Foothill communities meet in Lake View Terrace to rally against bullet train

Residents against the East Corridor listen on as California High Speed Rail Authority Outreach Manager Valerie Martinez addresses community members.  Martinez was the last to speak at the meeting after business owners, real estate brokers, neighborhood children, and politicians.

Residents against the East Corridor listen on as California High Speed Rail Authority Outreach Manager Valerie Martinez addresses community members. Martinez was the last to speak at the meeting after business owners, real estate brokers, neighborhood children, and politicians.

It was standing room only at All Nations Church in Lake View Terrace as residents from this and surrounding areas, including Pacoima, met to rally against the high-speed train that has been proposed to pass through the northeast San Fernando Valley.

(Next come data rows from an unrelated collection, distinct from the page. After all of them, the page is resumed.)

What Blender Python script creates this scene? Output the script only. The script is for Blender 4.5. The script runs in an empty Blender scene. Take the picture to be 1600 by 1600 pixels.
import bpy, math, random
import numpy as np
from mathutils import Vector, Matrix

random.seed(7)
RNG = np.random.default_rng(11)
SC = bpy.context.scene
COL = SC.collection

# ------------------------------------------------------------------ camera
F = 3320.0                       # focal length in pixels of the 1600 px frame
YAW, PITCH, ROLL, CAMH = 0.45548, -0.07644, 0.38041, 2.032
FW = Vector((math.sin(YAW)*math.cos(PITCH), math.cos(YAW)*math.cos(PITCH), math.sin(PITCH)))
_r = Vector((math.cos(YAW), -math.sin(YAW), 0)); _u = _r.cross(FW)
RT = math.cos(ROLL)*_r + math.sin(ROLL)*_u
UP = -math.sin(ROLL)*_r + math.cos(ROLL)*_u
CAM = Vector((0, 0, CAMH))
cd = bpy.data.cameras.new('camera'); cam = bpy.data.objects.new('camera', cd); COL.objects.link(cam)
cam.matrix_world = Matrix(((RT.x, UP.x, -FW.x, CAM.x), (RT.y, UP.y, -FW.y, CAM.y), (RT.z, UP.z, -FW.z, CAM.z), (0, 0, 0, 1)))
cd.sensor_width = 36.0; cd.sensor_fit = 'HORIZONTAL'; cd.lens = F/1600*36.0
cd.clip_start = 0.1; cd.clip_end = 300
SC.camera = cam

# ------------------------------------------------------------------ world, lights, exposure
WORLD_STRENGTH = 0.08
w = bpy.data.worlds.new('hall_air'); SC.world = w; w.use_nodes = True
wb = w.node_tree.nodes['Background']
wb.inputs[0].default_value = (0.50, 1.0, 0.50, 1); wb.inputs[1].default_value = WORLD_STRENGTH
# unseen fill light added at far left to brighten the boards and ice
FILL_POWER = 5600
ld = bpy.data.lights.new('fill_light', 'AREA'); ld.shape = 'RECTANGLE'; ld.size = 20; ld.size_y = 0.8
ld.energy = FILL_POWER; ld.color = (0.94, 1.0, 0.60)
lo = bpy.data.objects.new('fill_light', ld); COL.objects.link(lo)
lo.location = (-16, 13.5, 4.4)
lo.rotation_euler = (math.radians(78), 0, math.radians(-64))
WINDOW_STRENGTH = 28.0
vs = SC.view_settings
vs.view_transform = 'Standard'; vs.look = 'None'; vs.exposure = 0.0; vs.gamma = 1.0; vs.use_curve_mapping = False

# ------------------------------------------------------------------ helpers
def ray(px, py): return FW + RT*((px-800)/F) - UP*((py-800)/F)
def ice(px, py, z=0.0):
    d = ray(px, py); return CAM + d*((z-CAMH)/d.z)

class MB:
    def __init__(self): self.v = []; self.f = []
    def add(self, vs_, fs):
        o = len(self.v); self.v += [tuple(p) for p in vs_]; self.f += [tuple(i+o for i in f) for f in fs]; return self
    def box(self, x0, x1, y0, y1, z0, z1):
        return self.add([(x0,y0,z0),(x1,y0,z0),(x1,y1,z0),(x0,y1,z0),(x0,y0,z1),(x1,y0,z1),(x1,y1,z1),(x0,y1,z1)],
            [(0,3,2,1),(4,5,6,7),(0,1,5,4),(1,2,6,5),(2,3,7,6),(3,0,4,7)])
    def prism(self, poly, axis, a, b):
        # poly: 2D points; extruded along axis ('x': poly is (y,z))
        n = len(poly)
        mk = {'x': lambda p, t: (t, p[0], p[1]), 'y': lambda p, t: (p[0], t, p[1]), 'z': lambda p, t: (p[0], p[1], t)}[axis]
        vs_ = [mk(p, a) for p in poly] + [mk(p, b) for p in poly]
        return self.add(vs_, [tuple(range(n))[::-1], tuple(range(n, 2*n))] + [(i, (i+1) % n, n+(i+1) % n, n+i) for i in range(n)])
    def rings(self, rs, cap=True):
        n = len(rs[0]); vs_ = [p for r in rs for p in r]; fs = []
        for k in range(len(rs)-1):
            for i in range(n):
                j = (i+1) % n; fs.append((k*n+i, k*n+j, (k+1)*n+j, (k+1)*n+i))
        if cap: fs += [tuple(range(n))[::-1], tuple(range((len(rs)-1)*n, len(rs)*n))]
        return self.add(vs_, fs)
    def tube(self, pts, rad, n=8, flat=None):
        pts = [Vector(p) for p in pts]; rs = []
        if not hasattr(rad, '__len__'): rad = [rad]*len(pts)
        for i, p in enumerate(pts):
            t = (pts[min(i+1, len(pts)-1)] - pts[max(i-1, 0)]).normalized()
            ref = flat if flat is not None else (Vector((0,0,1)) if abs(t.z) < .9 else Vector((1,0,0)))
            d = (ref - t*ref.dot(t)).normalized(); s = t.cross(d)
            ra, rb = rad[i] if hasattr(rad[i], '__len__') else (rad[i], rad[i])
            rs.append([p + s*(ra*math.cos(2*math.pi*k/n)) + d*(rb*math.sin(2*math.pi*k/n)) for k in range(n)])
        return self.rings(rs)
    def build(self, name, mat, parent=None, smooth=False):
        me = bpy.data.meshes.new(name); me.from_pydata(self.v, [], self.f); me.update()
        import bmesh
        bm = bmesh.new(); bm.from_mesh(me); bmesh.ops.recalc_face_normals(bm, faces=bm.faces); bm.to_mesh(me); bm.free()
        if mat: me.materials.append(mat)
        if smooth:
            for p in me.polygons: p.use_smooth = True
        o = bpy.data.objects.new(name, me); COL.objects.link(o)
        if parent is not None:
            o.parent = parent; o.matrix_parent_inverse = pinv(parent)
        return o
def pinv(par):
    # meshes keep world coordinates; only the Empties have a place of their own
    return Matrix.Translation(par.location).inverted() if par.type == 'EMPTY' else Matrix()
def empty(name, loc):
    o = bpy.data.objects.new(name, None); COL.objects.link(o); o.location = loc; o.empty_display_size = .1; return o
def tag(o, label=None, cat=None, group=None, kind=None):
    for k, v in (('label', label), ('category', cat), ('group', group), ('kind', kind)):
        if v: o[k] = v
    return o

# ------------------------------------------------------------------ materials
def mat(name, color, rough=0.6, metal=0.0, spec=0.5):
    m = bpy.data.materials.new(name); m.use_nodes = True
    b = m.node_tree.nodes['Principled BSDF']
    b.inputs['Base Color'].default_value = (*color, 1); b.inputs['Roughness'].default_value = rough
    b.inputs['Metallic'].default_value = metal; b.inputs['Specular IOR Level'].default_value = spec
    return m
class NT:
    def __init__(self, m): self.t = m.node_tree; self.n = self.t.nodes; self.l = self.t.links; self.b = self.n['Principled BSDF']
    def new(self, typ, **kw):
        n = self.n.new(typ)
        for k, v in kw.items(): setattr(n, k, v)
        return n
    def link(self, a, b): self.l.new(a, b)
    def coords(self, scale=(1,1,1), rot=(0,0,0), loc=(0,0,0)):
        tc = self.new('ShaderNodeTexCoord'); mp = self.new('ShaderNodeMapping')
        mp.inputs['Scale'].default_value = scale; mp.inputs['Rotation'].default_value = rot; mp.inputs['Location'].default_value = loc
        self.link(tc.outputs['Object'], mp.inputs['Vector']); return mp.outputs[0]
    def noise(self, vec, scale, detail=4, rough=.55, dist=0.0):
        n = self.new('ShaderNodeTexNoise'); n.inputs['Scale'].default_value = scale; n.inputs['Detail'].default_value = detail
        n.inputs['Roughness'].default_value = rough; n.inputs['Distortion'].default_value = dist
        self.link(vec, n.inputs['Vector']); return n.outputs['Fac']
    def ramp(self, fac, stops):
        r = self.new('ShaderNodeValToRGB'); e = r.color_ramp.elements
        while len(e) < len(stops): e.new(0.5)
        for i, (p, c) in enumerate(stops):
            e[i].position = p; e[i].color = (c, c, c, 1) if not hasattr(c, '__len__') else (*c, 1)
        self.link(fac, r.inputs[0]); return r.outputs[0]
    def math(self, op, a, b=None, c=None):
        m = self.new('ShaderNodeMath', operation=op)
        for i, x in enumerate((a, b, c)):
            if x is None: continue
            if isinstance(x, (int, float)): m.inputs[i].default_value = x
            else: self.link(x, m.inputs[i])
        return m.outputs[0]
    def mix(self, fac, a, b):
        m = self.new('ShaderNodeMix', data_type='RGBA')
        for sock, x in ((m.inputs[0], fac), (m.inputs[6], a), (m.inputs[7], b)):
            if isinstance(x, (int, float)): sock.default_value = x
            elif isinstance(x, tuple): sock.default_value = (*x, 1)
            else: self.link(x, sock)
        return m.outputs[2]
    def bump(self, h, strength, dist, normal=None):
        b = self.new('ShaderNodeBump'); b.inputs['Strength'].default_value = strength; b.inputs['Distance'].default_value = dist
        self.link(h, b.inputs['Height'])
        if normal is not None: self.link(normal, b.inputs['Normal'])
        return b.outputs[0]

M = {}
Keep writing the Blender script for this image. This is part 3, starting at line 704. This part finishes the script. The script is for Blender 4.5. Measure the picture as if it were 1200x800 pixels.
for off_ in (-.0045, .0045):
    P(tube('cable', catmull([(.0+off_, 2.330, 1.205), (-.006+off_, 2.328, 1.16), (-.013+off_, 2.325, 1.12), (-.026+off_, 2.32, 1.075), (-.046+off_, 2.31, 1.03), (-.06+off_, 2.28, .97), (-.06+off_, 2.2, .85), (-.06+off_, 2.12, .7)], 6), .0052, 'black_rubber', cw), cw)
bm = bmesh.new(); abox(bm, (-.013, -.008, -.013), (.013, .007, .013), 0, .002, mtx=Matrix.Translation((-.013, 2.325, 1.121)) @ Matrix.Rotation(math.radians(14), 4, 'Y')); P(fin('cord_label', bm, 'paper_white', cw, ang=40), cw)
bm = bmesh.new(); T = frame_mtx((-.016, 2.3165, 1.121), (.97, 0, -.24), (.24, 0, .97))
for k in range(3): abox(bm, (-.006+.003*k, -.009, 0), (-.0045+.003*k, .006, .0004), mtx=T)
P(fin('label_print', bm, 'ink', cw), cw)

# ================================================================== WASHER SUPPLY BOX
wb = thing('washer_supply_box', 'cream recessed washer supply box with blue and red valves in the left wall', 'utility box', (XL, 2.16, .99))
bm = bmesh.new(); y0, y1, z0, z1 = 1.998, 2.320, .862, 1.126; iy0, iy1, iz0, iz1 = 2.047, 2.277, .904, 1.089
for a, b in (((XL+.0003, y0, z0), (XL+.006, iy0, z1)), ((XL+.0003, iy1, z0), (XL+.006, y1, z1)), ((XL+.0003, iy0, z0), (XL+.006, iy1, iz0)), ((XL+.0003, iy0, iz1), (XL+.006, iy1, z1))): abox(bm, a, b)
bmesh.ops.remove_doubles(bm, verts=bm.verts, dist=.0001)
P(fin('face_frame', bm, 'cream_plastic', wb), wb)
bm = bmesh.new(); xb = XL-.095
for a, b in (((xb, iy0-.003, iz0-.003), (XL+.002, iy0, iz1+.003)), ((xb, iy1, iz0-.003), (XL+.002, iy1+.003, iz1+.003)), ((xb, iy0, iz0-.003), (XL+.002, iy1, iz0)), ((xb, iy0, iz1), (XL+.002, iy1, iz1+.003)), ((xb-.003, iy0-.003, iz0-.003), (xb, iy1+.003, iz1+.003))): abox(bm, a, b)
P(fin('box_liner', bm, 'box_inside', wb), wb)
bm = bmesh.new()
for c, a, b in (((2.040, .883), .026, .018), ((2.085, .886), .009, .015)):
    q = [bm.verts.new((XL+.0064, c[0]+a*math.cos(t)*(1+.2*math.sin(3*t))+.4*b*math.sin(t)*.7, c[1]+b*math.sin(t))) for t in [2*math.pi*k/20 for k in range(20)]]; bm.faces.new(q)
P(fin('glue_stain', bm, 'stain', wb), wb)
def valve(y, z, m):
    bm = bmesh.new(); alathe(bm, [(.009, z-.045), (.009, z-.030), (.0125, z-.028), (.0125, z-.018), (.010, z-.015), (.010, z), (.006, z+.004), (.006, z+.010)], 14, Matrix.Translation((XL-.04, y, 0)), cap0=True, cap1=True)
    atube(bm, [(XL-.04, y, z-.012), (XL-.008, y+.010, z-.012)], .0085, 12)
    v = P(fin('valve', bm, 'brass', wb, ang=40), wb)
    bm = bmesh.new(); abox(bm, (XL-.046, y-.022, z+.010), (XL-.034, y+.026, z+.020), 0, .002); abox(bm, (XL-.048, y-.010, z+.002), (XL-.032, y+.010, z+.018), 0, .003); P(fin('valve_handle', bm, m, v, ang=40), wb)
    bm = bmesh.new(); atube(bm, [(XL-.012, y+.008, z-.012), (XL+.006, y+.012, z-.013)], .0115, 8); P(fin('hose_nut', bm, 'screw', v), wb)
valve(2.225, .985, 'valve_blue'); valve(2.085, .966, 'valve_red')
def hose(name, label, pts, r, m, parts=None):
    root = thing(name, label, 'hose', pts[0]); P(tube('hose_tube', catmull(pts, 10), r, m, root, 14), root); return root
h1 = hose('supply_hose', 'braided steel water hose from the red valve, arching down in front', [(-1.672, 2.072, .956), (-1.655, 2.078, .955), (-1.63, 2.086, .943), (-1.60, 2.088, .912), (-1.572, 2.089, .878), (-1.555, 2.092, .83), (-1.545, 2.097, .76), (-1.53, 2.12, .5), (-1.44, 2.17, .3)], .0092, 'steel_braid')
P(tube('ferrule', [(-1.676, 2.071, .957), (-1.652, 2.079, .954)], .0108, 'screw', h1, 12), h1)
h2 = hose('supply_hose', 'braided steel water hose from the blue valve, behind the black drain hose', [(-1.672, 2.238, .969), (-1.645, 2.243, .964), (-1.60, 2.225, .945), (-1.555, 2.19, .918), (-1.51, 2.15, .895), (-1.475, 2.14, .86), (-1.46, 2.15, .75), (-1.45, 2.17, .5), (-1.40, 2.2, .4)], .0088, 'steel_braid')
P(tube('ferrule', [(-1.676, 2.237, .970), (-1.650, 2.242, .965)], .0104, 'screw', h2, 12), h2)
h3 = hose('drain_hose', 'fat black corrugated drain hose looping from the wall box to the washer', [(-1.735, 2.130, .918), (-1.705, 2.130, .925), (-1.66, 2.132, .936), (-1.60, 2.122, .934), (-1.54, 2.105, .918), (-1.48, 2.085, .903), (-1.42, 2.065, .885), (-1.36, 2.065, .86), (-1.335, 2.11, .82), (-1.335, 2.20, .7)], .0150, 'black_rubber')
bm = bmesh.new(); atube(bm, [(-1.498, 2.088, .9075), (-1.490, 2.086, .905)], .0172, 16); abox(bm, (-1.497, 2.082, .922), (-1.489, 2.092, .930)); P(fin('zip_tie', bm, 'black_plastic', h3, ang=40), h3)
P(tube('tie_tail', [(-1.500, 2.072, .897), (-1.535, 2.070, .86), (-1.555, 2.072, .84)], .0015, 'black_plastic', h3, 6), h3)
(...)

Approximately 2,000 people showed up to the meeting organized by Save Angeles Forest for Everyone (S.A.F.E.), a community organization started to prevent the San Francisco to Los Angeles bullet train from affecting the foothill communities.  The meeting started with a lot of excitement, resembling a rally.  After prayer, the pledge of allegiance, and the singing of “God Bless of America”,  a short video showed the current state of the San Gabriel Mountains’ foothills, with peaceful scenery, hiking and horse-riding trails, and wildlife contrasting to the images of loud trains and artist renderings of how the bullet train would alter the scenery.  The audience booed at the sight of the development and roared with applause at the images of the current state of their community.

“I don’t want to ride my horse under the rail, I don’t want to ride my horse over the rail, around the rail, near the rail,” said Dale Gibson, president of the Los Angeles Equine Advisory Committee and who owns a horse boarding ranch in the area.

As well as concern for their horses, community members expressed consternation about the noise and traffic the construction will bring to the quiet ranch community, the impact on the area’s drinking water, and the future of the Wildlife Waystation, an animal refuge and rehabilitation center located in these foothills.

As the meeting passed 2 hours, people began to leave.  Many stayed until the end hoping to hear questions submitted on comment cards answered.

As the meeting passed two hours, people began to leave. Many stayed until the end hoping to hear questions submitted on comment cards answered.

A few of the speakers at the meeting stated their preference for the original proposed route that would cut and divide Pacoima, although the moderator for the evening, president of Shadow Hills Property Owners Association Dave DePinto, said the meeting was not meant to deflect the controversial train onto neighboring communities.

“We have a firm position here, and it’s not to simply cast away high speed rail from our community and have it be dumped in another community, that’s not what we are about.  We are about high speed rail doing right,” he said.

In August 2014 the East Corridor was proposed for the Burbank to Palmdale trajectory with possible routes running through the foothills and into tunnels under the San Gabriel Mountains. The original proposed route, known as the SB 14 corridor, would run along the current train tracks parallel to Interstate 5 and Highway 14.  Most residents near both corridors that are aware of the project have expressed concern about the impact on their communities and have complained they have not been presented with enough information.  The California High Speed Rail Authority continues to say nothing has been determined yet and more studies and surveys are needed to determine which is the best route with the least impact on communities.